'''

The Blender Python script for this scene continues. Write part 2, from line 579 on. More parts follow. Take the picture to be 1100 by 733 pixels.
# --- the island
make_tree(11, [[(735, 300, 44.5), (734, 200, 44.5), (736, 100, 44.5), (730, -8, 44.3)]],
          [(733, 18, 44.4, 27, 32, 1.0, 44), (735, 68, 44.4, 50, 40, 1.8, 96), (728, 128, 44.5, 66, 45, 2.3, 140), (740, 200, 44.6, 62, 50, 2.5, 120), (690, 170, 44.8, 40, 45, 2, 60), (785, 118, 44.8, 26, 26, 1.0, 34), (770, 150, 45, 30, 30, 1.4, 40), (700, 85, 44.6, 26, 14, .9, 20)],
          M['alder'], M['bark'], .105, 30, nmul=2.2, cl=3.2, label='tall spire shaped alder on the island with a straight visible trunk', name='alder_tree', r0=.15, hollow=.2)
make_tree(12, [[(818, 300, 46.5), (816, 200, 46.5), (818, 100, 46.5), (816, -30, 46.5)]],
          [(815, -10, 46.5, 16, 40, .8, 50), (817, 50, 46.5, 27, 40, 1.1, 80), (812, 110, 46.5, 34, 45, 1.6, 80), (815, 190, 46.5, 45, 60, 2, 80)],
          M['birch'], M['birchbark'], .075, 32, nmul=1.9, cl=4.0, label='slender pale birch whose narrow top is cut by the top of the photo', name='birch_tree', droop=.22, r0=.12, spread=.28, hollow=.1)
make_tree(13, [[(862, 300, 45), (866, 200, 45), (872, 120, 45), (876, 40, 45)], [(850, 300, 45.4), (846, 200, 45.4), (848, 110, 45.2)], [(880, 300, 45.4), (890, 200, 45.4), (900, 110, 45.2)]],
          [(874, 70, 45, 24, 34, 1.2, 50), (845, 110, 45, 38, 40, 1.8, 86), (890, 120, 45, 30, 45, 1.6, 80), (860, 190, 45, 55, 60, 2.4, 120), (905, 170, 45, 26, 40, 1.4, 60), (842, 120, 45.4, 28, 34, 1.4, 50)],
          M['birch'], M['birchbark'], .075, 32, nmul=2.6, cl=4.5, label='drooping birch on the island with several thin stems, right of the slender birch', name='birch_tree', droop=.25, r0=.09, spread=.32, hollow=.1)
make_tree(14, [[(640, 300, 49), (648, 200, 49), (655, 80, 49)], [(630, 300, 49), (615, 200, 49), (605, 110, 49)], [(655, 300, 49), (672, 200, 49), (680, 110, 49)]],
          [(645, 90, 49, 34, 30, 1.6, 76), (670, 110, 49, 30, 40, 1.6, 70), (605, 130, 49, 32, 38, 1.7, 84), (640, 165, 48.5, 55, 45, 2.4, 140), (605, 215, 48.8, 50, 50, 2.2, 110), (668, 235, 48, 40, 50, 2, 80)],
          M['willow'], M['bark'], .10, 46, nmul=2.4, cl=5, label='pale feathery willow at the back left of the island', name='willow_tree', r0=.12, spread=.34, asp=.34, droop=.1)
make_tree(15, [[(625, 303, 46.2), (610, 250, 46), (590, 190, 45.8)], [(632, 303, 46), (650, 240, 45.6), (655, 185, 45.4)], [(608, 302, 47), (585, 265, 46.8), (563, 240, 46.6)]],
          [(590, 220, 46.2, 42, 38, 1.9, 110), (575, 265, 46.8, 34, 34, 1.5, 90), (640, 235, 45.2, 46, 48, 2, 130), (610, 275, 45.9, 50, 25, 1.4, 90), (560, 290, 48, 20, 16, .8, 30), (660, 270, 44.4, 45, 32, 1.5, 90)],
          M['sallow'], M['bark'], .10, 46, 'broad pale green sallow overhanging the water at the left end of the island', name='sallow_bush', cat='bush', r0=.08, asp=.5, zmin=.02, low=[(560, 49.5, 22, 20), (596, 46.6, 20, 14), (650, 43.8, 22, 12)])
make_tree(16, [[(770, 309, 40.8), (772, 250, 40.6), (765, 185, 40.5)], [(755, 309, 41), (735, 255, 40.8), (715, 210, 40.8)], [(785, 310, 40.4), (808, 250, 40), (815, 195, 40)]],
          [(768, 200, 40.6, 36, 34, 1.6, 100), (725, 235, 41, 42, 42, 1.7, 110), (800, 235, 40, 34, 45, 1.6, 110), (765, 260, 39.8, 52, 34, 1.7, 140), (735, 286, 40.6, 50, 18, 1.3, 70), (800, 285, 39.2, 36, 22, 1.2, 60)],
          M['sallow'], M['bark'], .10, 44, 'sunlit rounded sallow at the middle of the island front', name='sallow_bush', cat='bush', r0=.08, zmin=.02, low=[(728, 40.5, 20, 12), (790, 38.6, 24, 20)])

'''

Each line must be given again exactly as written above.

• _Expected output_
The Blender Python script for this scene continues. Write part 2, from line 579 on. More parts follow. Take the picture to be 1100 by 733 pixels.
# --- the island
make_tree(11, [[(735, 300, 44.5), (734, 200, 44.5), (736, 100, 44.5), (730, -8, 44.3)]],
          [(733, 18, 44.4, 27, 32, 1.0, 44), (735, 68, 44.4, 50, 40, 1.8, 96), (728, 128, 44.5, 66, 45, 2.3, 140), (740, 200, 44.6, 62, 50, 2.5, 120), (690, 170, 44.8, 40, 45, 2, 60), (785, 118, 44.8, 26, 26, 1.0, 34), (770, 150, 45, 30, 30, 1.4, 40), (700, 85, 44.6, 26, 14, .9, 20)],
          M['alder'], M['bark'], .105, 30, nmul=2.2, cl=3.2, label='tall spire shaped alder on the island with a straight visible trunk', name='alder_tree', r0=.15, hollow=.2)
make_tree(12, [[(818, 300, 46.5), (816, 200, 46.5), (818, 100, 46.5), (816, -30, 46.5)]],
          [(815, -10, 46.5, 16, 40, .8, 50), (817, 50, 46.5, 27, 40, 1.1, 80), (812, 110, 46.5, 34, 45, 1.6, 80), (815, 190, 46.5, 45, 60, 2, 80)],
          M['birch'], M['birchbark'], .075, 32, nmul=1.9, cl=4.0, label='slender pale birch whose narrow top is cut by the top of the photo', name='birch_tree', droop=.22, r0=.12, spread=.28, hollow=.1)
make_tree(13, [[(862, 300, 45), (866, 200, 45), (872, 120, 45), (876, 40, 45)], [(850, 300, 45.4), (846, 200, 45.4), (848, 110, 45.2)], [(880, 300, 45.4), (890, 200, 45.4), (900, 110, 45.2)]],
          [(874, 70, 45, 24, 34, 1.2, 50), (845, 110, 45, 38, 40, 1.8, 86), (890, 120, 45, 30, 45, 1.6, 80), (860, 190, 45, 55, 60, 2.4, 120), (905, 170, 45, 26, 40, 1.4, 60), (842, 120, 45.4, 28, 34, 1.4, 50)],
          M['birch'], M['birchbark'], .075, 32, nmul=2.6, cl=4.5, label='drooping birch on the island with several thin stems, right of the slender birch', name='birch_tree', droop=.25, r0=.09, spread=.32, hollow=.1)
make_tree(14, [[(640, 300, 49), (648, 200, 49), (655, 80, 49)], [(630, 300, 49), (615, 200, 49), (605, 110, 49)], [(655, 300, 49), (672, 200, 49), (680, 110, 49)]],
          [(645, 90, 49, 34, 30, 1.6, 76), (670, 110, 49, 30, 40, 1.6, 70), (605, 130, 49, 32, 38, 1.7, 84), (640, 165, 48.5, 55, 45, 2.4, 140), (605, 215, 48.8, 50, 50, 2.2, 110), (668, 235, 48, 40, 50, 2, 80)],
          M['willow'], M['bark'], .10, 46, nmul=2.4, cl=5, label='pale feathery willow at the back left of the island', name='willow_tree', r0=.12, spread=.34, asp=.34, droop=.1)
make_tree(15, [[(625, 303, 46.2), (610, 250, 46), (590, 190, 45.8)], [(632, 303, 46), (650, 240, 45.6), (655, 185, 45.4)], [(608, 302, 47), (585, 265, 46.8), (563, 240, 46.6)]],
          [(590, 220, 46.2, 42, 38, 1.9, 110), (575, 265, 46.8, 34, 34, 1.5, 90), (640, 235, 45.2, 46, 48, 2, 130), (610, 275, 45.9, 50, 25, 1.4, 90), (560, 290, 48, 20, 16, .8, 30), (660, 270, 44.4, 45, 32, 1.5, 90)],
          M['sallow'], M['bark'], .10, 46, 'broad pale green sallow overhanging the water at the left end of the island', name='sallow_bush', cat='bush', r0=.08, asp=.5, zmin=.02, low=[(560, 49.5, 22, 20), (596, 46.6, 20, 14), (650, 43.8, 22, 12)])
make_tree(16, [[(770, 309, 40.8), (772, 250, 40.6), (765, 185, 40.5)], [(755, 309, 41), (735, 255, 40.8), (715, 210, 40.8)], [(785, 310, 40.4), (808, 250, 40), (815, 195, 40)]],
          [(768, 200, 40.6, 36, 34, 1.6, 100), (725, 235, 41, 42, 42, 1.7, 110), (800, 235, 40, 34, 45, 1.6, 110), (765, 260, 39.8, 52, 34, 1.7, 140), (735, 286, 40.6, 50, 18, 1.3, 70), (800, 285, 39.2, 36, 22, 1.2, 60)],
          M['sallow'], M['bark'], .10, 44, 'sunlit rounded sallow at the middle of the island front', name='sallow_bush', cat='bush', r0=.08, zmin=.02, low=[(728, 40.5, 20, 12), (790, 38.6, 24, 20)])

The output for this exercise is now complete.